§ **Data shown**:
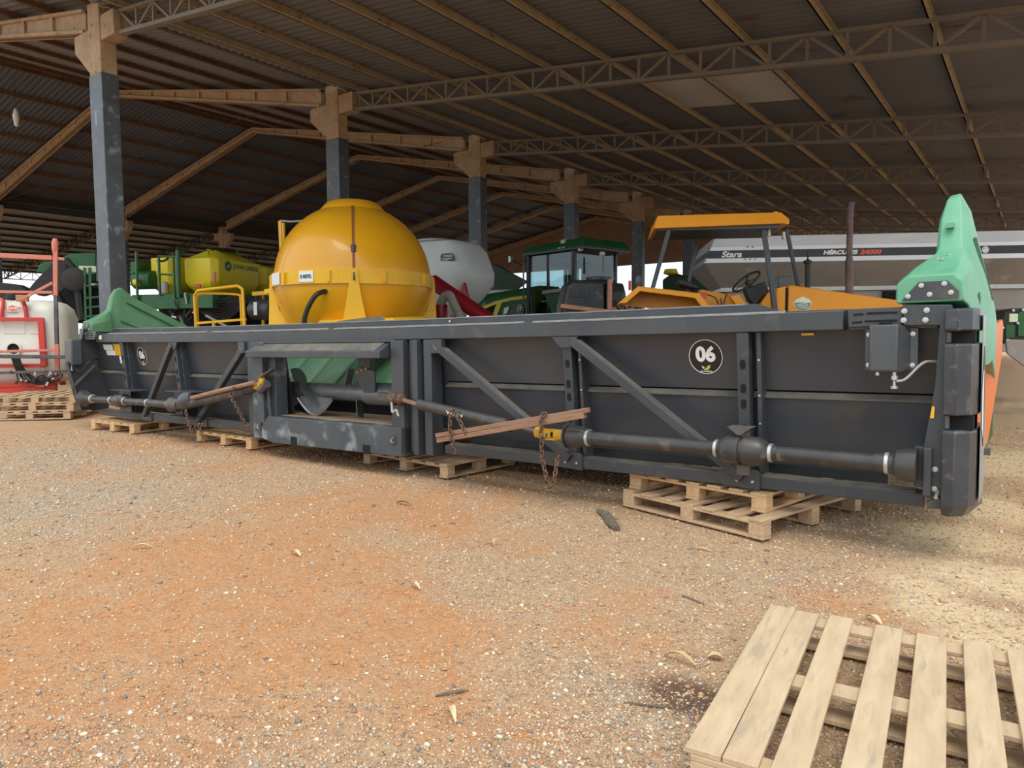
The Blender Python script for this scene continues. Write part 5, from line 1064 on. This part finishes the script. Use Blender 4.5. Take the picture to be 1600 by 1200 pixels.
n17 = F(813, 483, y=.28); o = B(MB().lathe([(0, 0), (.155, 0), (.155, .006), (0, .006)], n17, (0, -1, 0), 28), 'number_decal', 'decal_black', 0); B(ringm(n17, (0, -1, 0), .138, .148, .009), 'decal_ring', 'decal_white', 0, o); text('17', 'number', 'decal_white', o, n17+V(0, -.009, .01), (1, 0, 0), (0, 0, 1), width=.15, height=.15, bold=.04)
B(MB().prism([F(u, v, y=-.05) for u, v in ((849, 456), (888, 452), (890, 500), (866, 500))], (0, .06, 0)), 'rear_fender', 'deere_green', .01)
B(MB().bar(F(849, 457, y=-.08), F(890, 452, y=-.08), .12, .10), 'fender_rail', 'hose_grey', .005)
wheel('rear_wheel', (xb+.2, -.05, .95), .95, .5, (0, 1, 0), T, 'deere_yellow', 18); wheel('rear_wheel', (xb+.2, cw+.1, .95), .95, .5, (0, 1, 0), T, 'deere_yellow', 18); wheel('front_wheel', (hl.x+.2, .05, .7), .7, .4, (0, 1, 0), T, 'deere_yellow', 16); wheel('front_wheel', (hl.x+.2, 1.7, .7), .7, .4, (0, 1, 0), T, 'deere_yellow', 16)
B(MB().box((hl.x-.3, .55, .6), (xb+.4, 1.25, 1.1)), 'chassis', 'deep_green', .02)
m0 = F(798, 405, y=-.3); B(MB().tube([m0, F(815, 415, y=-.1), F(826, 400, y=0)], .02, 6), 'mirror_arm', 'rubber', 0); B(MB().cbox(m0, (.10, .12, .22)), 'mirror', 'steel', .02)
B(MB().tube([F(818, 400, y=-.1), F(818, 470, y=-.1)], .025, 6), 'exhaust_stack', 'dark_steel', 0); B(MB().tube([F(943, 399, y=.8), F(943, 425, y=.8)], .03, 6), 'antenna', 'hose_grey', 0)
# ---------------------------------------------- black tank with salmon frame
F = Fr(deep(930, 13.2), 42)
T = thing('black_sprayer_tank', 'black plastic sprayer tank strapped to a salmon-coloured frame', 'tank', F)
tp = [F(u, v, y=0) for u, v in ((877, 492), (880, 476), (888, 443), (897, 437), (944, 438), (948, 492))]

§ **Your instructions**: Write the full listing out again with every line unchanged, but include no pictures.

§ **Correct response**:
The Blender Python script for this scene continues. Write part 5, from line 1064 on. This part finishes the script. Use Blender 4.5. Take the picture to be 1600 by 1200 pixels.
n17 = F(813, 483, y=.28); o = B(MB().lathe([(0, 0), (.155, 0), (.155, .006), (0, .006)], n17, (0, -1, 0), 28), 'number_decal', 'decal_black', 0); B(ringm(n17, (0, -1, 0), .138, .148, .009), 'decal_ring', 'decal_white', 0, o); text('17', 'number', 'decal_white', o, n17+V(0, -.009, .01), (1, 0, 0), (0, 0, 1), width=.15, height=.15, bold=.04)
B(MB().prism([F(u, v, y=-.05) for u, v in ((849, 456), (888, 452), (890, 500), (866, 500))], (0, .06, 0)), 'rear_fender', 'deere_green', .01)
B(MB().bar(F(849, 457, y=-.08), F(890, 452, y=-.08), .12, .10), 'fender_rail', 'hose_grey', .005)
wheel('rear_wheel', (xb+.2, -.05, .95), .95, .5, (0, 1, 0), T, 'deere_yellow', 18); wheel('rear_wheel', (xb+.2, cw+.1, .95), .95, .5, (0, 1, 0), T, 'deere_yellow', 18); wheel('front_wheel', (hl.x+.2, .05, .7), .7, .4, (0, 1, 0), T, 'deere_yellow', 16); wheel('front_wheel', (hl.x+.2, 1.7, .7), .7, .4, (0, 1, 0), T, 'deere_yellow', 16)
B(MB().box((hl.x-.3, .55, .6), (xb+.4, 1.25, 1.1)), 'chassis', 'deep_green', .02)
m0 = F(798, 405, y=-.3); B(MB().tube([m0, F(815, 415, y=-.1), F(826, 400, y=0)], .02, 6), 'mirror_arm', 'rubber', 0); B(MB().cbox(m0, (.10, .12, .22)), 'mirror', 'steel', .02)
B(MB().tube([F(818, 400, y=-.1), F(818, 470, y=-.1)], .025, 6), 'exhaust_stack', 'dark_steel', 0); B(MB().tube([F(943, 399, y=.8), F(943, 425, y=.8)], .03, 6), 'antenna', 'hose_grey', 0)
# ---------------------------------------------- black tank with salmon frame
F = Fr(deep(930, 13.2), 42)
T = thing('black_sprayer_tank', 'black plastic sprayer tank strapped to a salmon-coloured frame', 'tank', F)
tp = [F(u, v, y=0) for u, v in ((877, 492), (880, 476), (888, 443), (897, 437), (944, 438), (948, 492))]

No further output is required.